Começa no setor uma dicotomia causada pelo resultado das empresas, A EFCB, cada vez tendo lucros maiores, e as outras empresas anteriormente encampadas por Vargas, com prejuízos cada vez também maiores. Essas informações estão todas documentadas. Basta pesquisar antigos balanços da EFCB, ou relatórios do antigo DNEF, que apontavam prejuízo generalizado nas ferrovias encampadas pelo estado e os enormes lucros da EFCB. A Criação da RFFSA em 1957 acirrou ainda mais essa disputa nada técnica, e sim política, onde egressos da EFCB e da EF Leopoldina, ao disputarem o poder, impuseram como padrão a bitola Larga e o “Padrão EFCB” na operação.

Trem de minério da MRS trafegando na Linha do Centro, e no padrão, da EFCB: vagões gôndola para transporte de minério.

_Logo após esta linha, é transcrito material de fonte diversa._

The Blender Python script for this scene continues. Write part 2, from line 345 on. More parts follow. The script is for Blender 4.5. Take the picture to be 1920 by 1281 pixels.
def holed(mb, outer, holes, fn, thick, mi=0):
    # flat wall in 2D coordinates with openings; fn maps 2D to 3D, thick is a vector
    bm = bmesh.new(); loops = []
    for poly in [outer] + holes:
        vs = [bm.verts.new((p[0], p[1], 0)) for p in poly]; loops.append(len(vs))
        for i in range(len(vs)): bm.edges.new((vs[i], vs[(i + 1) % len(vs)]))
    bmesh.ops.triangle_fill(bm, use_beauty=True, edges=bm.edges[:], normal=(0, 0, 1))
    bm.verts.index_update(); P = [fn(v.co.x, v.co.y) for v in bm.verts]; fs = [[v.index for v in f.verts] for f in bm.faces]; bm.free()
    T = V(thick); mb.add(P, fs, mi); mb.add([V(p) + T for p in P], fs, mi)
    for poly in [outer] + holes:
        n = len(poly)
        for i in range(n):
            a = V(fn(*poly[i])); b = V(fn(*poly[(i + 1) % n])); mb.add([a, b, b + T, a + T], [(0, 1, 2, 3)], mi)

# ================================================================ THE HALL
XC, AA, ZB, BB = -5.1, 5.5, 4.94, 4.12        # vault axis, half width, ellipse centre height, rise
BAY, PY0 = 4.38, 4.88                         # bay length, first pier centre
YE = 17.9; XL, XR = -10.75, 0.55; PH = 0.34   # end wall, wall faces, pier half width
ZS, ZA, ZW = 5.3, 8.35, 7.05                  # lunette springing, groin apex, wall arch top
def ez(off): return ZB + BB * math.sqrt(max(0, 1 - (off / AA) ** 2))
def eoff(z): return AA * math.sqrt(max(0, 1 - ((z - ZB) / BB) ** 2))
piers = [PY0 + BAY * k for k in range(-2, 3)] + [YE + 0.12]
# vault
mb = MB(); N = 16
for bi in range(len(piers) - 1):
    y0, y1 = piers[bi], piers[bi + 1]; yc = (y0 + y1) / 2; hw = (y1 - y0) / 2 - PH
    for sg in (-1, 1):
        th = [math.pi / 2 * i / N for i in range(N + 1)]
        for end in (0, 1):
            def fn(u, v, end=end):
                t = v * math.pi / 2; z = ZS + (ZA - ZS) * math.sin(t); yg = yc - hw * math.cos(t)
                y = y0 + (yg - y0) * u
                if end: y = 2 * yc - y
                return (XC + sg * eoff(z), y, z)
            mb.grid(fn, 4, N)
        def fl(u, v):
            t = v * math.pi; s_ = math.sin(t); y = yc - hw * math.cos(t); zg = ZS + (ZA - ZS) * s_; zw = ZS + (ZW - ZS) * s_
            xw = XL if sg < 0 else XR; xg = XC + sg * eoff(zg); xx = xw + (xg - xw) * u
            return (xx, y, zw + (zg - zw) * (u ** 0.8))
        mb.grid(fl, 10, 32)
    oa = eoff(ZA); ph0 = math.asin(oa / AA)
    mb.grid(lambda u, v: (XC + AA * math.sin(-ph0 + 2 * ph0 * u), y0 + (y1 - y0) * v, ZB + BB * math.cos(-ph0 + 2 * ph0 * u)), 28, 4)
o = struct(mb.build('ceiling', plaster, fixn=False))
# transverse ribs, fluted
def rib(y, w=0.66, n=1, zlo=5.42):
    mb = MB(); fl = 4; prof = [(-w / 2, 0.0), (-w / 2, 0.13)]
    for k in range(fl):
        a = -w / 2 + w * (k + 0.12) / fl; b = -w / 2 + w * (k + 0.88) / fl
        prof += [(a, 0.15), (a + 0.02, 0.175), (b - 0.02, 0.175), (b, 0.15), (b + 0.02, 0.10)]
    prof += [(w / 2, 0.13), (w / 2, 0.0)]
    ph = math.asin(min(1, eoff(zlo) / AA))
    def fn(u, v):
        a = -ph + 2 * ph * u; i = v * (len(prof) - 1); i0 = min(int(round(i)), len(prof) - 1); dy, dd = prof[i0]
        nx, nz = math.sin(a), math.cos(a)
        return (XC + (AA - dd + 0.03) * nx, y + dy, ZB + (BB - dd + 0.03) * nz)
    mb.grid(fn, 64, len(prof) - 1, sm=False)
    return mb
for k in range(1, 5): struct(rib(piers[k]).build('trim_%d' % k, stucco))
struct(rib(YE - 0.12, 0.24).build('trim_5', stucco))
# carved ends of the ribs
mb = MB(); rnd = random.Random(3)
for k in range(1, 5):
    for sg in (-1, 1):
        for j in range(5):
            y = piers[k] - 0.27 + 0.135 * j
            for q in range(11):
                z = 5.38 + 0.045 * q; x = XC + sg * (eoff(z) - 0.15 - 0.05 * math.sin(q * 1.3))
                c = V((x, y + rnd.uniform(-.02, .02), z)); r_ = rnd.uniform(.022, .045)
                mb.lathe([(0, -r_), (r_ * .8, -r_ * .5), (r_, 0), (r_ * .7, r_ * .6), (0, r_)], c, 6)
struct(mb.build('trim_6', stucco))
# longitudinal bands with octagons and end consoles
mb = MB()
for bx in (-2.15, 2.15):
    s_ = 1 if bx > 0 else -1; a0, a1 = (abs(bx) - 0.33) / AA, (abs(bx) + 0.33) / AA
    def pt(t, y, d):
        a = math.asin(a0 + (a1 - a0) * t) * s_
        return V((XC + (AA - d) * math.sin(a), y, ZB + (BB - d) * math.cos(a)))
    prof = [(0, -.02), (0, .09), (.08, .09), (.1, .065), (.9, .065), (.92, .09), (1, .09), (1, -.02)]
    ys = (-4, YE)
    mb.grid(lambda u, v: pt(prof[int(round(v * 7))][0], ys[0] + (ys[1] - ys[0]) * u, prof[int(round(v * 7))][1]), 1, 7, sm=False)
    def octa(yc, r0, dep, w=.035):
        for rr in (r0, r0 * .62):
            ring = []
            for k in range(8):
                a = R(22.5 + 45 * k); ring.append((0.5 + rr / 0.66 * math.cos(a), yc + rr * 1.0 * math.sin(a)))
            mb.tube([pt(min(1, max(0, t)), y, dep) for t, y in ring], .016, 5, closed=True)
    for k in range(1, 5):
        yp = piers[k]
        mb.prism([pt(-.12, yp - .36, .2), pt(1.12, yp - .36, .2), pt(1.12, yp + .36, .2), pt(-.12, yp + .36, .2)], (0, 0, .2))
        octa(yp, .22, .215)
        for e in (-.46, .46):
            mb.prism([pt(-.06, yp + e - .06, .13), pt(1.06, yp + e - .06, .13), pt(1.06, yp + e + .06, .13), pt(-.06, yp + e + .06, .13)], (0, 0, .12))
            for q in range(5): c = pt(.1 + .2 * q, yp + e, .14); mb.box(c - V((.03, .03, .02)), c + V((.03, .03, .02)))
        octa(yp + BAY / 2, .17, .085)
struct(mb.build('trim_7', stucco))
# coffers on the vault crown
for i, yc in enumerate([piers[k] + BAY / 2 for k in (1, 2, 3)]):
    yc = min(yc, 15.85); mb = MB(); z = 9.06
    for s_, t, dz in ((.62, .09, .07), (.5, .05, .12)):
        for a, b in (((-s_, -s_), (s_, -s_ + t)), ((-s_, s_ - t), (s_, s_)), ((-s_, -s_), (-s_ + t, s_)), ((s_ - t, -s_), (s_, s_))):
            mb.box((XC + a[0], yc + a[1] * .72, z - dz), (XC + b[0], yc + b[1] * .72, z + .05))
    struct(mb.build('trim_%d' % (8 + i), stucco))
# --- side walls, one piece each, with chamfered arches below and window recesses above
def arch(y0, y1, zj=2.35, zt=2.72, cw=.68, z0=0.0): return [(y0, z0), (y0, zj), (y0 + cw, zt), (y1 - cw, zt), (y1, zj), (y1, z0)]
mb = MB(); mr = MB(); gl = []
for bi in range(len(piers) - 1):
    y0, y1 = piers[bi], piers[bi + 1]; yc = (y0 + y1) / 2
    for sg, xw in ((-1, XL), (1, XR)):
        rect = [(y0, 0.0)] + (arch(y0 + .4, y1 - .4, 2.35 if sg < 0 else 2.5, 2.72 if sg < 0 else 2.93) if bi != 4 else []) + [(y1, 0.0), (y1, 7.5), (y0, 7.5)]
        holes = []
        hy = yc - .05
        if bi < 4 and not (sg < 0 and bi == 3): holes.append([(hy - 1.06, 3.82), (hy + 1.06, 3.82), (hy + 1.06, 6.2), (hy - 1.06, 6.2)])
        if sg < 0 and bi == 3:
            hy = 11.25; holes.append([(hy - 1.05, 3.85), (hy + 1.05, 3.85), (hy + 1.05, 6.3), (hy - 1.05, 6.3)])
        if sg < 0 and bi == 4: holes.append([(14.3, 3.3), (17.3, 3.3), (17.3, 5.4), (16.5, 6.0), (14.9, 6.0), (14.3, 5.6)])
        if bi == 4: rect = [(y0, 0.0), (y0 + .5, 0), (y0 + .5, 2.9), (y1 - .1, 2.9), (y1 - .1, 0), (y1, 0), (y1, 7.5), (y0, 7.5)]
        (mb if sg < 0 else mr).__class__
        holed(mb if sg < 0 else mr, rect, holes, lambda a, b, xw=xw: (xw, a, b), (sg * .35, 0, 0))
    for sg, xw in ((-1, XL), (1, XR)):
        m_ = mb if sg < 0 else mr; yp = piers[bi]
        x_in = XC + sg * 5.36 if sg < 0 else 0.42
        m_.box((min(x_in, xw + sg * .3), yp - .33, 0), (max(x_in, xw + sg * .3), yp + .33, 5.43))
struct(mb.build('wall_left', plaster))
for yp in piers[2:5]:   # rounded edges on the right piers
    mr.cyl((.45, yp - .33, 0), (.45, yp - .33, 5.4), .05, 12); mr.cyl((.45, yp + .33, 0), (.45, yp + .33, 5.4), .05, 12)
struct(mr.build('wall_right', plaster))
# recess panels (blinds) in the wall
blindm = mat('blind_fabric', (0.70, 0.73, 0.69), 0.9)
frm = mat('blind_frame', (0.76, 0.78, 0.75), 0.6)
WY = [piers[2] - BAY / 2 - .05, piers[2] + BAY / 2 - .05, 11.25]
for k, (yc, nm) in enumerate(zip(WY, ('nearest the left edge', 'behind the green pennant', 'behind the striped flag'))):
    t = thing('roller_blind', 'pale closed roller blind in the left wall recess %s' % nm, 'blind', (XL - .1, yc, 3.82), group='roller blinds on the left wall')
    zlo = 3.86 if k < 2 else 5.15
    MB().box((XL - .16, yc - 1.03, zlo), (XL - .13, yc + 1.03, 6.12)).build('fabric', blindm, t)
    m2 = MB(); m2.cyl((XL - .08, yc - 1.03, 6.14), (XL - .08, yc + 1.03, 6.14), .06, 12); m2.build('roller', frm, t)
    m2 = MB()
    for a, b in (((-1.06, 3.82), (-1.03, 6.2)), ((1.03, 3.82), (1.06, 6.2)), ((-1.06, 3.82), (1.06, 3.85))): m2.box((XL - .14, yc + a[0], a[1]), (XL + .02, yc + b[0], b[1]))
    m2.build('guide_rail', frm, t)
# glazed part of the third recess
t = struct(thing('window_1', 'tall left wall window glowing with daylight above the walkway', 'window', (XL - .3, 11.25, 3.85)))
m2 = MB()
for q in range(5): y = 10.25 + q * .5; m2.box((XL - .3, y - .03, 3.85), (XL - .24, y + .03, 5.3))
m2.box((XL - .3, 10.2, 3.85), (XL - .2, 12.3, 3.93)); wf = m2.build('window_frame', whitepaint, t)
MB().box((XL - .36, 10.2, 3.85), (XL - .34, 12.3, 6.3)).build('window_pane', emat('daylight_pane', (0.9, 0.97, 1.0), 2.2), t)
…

Foto: Daddo Moreira, 2018

 

Locomotivas potentes, com motores a partir de 1300 HP, e composições monstruosas com mais de 200 vagões, era algo impensável para as empresas de bitola métrica que não tinham minérios como prioridade. Isso inviabilizou o transporte de toda e qualquer carga que não fosse granéis. Ou seja, no caso e na época, minério. A coisa foi tão profunda que, por influência dessa situação, na antiga FEPASA foi feito o alargamento de várias linhas para se tornarem compatíveis com a EFCB.

Pátio de manobras de uma estação (provavelmente Julio Prestes) Acervo FEPASA – Arquivo Público do Estado de São Paulo.

 

Reconhecer que a Bitola Larga não é “melhor” e que a Bitola Métrica não é “pior”, que as razões para esse julgamento nunca foram técnicas e sim políticas, possibilita retomar e revigorar o setor e restaurar o “Padrão Leopoldina” que era lucrativo, mas deixou de sê-lo tanto pela ausência de investimentos quanto pelas questões políticas, inerente a forma como Getúlio Vargas tratou as empresas encampadas. Com esse reconhecimento, finalmente o setor poderá deslanchar, trazendo novos investidores e desenvolvimento econômico para o Brasil.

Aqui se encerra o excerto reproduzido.